Again, that's already a thing and has been a thing since forever. Modding is extremely popular in some circles. Just like flashing your phone with custom FW is popular in certain circles too, but that doesn't mean that once it's allowed everyone and their grandma will suddenly run some HAXXOR build of iOS.

2 comments

It was, in hindsight, a lame attempt at a joke, based on Volkswagen's history with skirting emissions controls.

More seriously, it's hard to know what all's installed on your phone, and what all it's doing; car parts are intrinsically sandboxed.

It'll be interesting to see what happens when always-connected self-driving cars have enough compute power to run self-driving systems and people are free to install random apps without great security (because car manufacturers seem to be awful at that). I'm predicting cutesy weather apps that quietly mine crypto all night long...

A bad car part can absolutely cause your car to crash, much more than a malicious app on iOS, which may not even be able to access your photos or messages.
A malicious app on iOS can pose as something it’s not, and ask for your mom’s credit card number.
So can a website, these sort of hypotheticals just seem like pure scaremongering.
Yes, definitely so can a website.

The whole point of Apps is that they are reviewed and therefore are safer than random stuff on the web.

It’s would be scaremongering if these kinds of threat were hypothetical, but of they are pretty widely known.

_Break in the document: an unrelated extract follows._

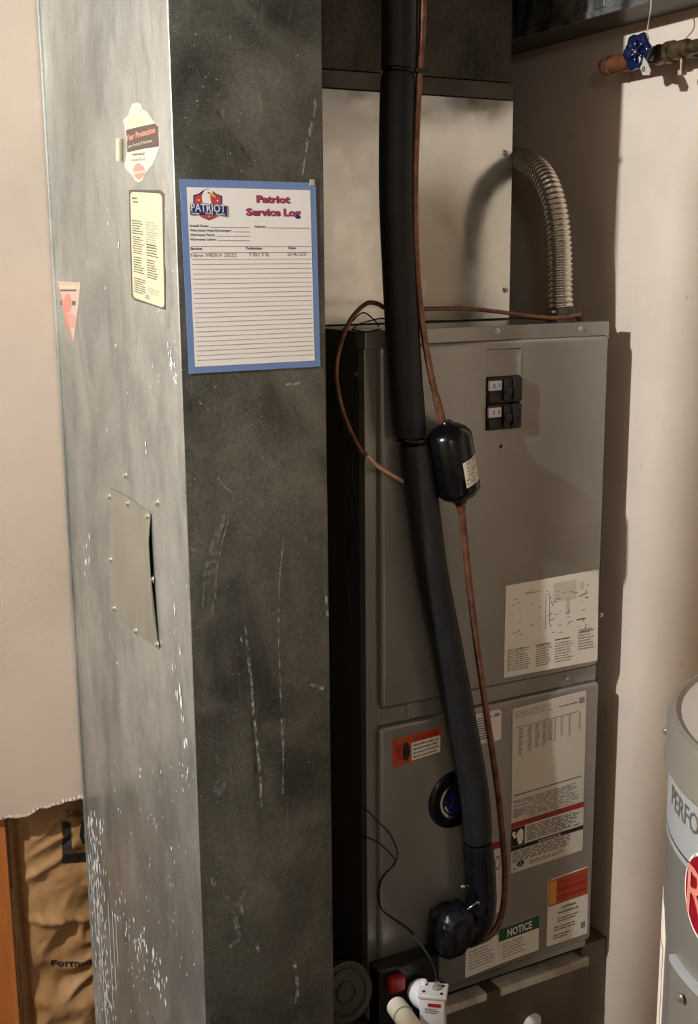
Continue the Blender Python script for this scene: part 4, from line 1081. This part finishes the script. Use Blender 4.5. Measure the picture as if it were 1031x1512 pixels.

It’s true that EU and US law protect the ability of 3rd parties to make replacement car parts.

But.. the law also holds those 3rd parties responsible for damage caused by failures of their parts.

No such protection exists for software.

Let’s start with some working legal privacy and fraud protections for software.

Then we can compare software to cars.

Until then, let people buy into a walled garden if they want to.